Plaza is best-known for her sardonic office assistant on "Parks and Recreation," yet while Darius is cut from similar dark-shaded cloth, Plaza also gets to do some very nice, very subtle and silent acting as Darius opens up a little. Duplass -- more physically funky and playful than he's ever been, shoulder-rolling and shooting to prepare for "when the heat's hot" -- flips gracefully from bizarre conspiracies to sincere intimacies, tech talk to crazy action, managing to be neither Doc Brown, Dr. Who or Travis Bickle while lightly evoking all three. And the supporting cast -- including brief but relevant turns from Jeff Garlin, Jenica Bergere and Kristen Bell -- are all superb. Soni plays every 'nerd awakening' card perfectly, while never slouching into ethnic caricature. Johnson is a mix of David Krumholtz and Bradley Cooper -- a likable douche, a braggart nerd -- who has many of the film's best laughs and moments, including a breakdown on a go-kart while driving, smoking, crying and drinking whiskey from the bottle that's simultaneously drop-dead funny and wish-you-could-die sad.

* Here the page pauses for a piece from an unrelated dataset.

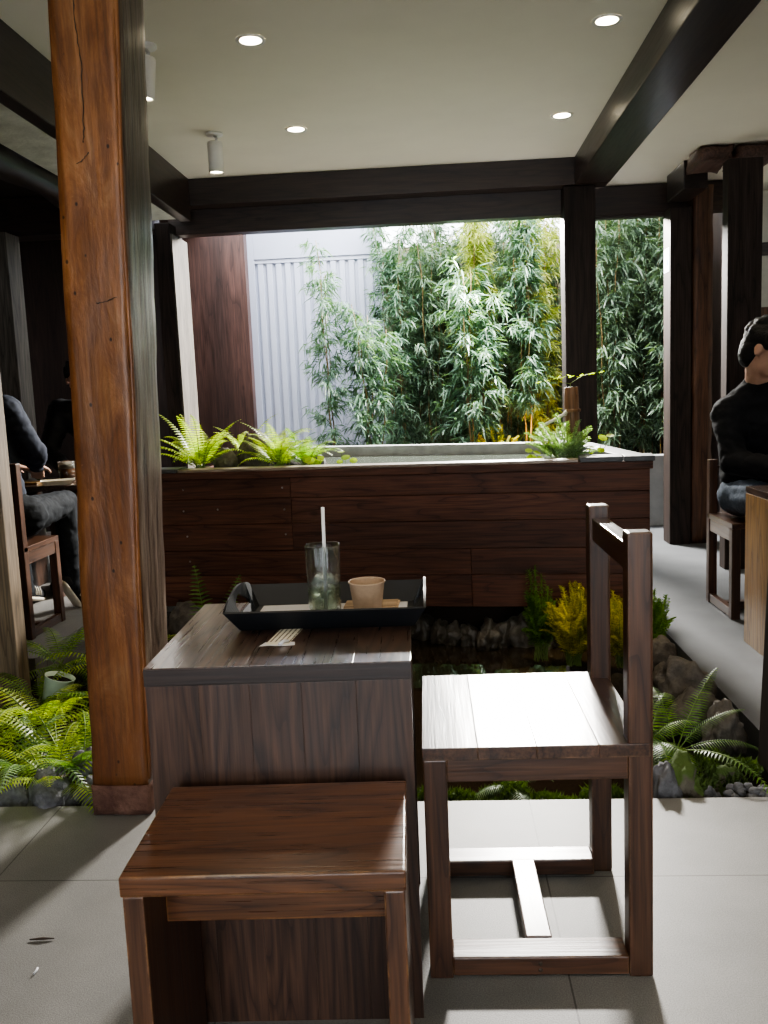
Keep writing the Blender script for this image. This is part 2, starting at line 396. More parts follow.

You are, of course, wondering if Kenneth is a nutjob or a visionary, if his time-travel plans are madness or genius. (At one point, when it's suggested that Kenneth is crazy, Darius asks: "Was there 'something wrong' with Einstein? Or David Bowie?") First, anyone who tries to spoil "Safety Not Guaranteed" for you out of either excitement or disdain should be ashamed of themselves. Second, what we learn -- and what Darius learns -- is that's not the point: Time travel may seem like madness, but then so does love; so does life; so does going on in the face of tragedy and long odds. With snappy jokes and deeply-felt principles, winning performances and a hand-shaped script and direction that combines post-modern ideas with an old-fashioned sense of the human spirit, "Safety Not Guaranteed" is a Sundance crowd pleaser that will also work at the lower altitudes where moviegoers are looking for something completely unexpected that still speaks to the things we all sorta know but nonetheless sometimes need to hear. Sundance applause fades, but movies with a voice as strong, strange, smart and yes, sincere as "Safety Not Guaranteed" deserve to be heard long after the festival's end.
("Safety Not Guaranteed" is currently premiering at the Sundance Film Festival.)